The décor is understated, with neutral colours, plain wooden tables and a small number of Indian statues offering a touch of class. Service is an exceptional. A long-serving restaurant manager provides a warm welcome for guests, offering assured, confident service in the most efficient and punctilious manner. His staff also work hard, unobtrusively engaging with guests to charge glasses, explain menus and generate the warmest atmosphere.
And yet the stand-out quality of Lasan is unquestionably Aktar’s food. Simultaneously subtle and exciting, imaginative and intelligent, it redefines Indian cuisine for the 21st century. There is serious skill and panache on every plate. Small tamarind water-filled crackers began my midweek dinner; providing a heady mix of big, bold, sweet-but-tart flavour and complementary texture. Posh poppadoms were served with three homemade dips, a cooling yoghurt variety, spicy mango and smooth and sweet tomato.
And then it was onto the main attractions.
My starter was a dish inspired by Aktar’s winning fish course on BBC’s Great British Mango. Konkan Kekada featured a soft shell crab in crispy ajwain and Kashmiri chilli batter, with three small Devonshire crab cakes, south Indian tomato chutney and sour, raw mango. It was heavenly. A small, leafy salad provided a calming presence while the combination of sweet, crunchy, slightly-hot crab and sour mango was ring-a-ding-ding brilliant. Light and playful, flavoursome and exhilarating, the dish was an eye-popping introduction to an inspiring and stimulating evening.
My main was equally good: the sort of stylish and sensibly proportioned dish that might be found at a Michelin star restaurant – but loaded with heady spice. Venison sourced from HRH Balmoral & Highland Estate was featured as a spiced loin and slow braised shoulder. Perfectly cooked, scented cabbage, a viscous, spicy sauce and a round, crisp, cigar-shaped samosa-esque adornment completed the dish. It was marvellous. The loin was tender and exquisite, the samosa ingenious and the shoulder utterly gorgeous. The sauce was a work of beauty while a side of fluffy-as-a-cloud pilau rice, cooked in lamb stock, added body and depth.
Dessert was magnificent. The kaffir lime leaf posset with raspberry sorbet and raspberry shortbread won a close-run race with the chai panna cotta. It proved a good decision. The posset was indulgent but just the right side of light. The kaffir was sharp and citrusy, dreamy and sweet. The biscuit and sorbet provided complementary tastes and textures. As with the courses that preceded it, it was smart, intelligent, on-point cooking that brought the curtain down on a pyrotechnic evening of gastronomic thrills.

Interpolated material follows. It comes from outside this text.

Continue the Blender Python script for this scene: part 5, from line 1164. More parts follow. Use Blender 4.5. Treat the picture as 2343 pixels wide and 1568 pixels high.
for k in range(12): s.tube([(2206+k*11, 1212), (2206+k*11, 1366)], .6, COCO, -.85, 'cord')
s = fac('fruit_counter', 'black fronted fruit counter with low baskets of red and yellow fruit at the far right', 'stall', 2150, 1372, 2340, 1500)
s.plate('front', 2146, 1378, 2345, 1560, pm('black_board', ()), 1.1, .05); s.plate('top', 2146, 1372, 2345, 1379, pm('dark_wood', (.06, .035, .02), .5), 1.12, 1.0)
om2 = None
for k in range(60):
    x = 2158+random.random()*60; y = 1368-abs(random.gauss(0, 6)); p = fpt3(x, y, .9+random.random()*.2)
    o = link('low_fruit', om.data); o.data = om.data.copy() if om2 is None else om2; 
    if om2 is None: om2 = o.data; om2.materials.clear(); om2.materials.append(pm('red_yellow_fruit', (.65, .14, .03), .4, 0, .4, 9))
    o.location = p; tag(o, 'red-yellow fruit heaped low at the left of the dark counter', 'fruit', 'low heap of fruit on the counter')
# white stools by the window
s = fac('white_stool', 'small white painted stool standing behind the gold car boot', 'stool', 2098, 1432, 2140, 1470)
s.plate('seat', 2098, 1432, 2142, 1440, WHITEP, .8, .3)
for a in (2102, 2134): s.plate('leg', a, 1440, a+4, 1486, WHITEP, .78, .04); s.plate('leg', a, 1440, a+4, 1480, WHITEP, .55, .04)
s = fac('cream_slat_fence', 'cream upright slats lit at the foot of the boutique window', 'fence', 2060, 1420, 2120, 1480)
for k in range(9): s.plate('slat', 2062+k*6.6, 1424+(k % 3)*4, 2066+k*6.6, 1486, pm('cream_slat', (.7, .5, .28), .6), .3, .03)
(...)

Aktar Islam is one of Birmingham’s greatest home-grown talents. A masterful chef, a stylish epicure and a nationally-renowned connoisseur, his breathtaking food is compelling. For 15 years, he’s been ahead of every Southern Asian chef in the region. Gordon Ramsay and the judges on BBC’s Great British Menu know a thing or two about food. They rate him as the best of the best – and who are we to argue.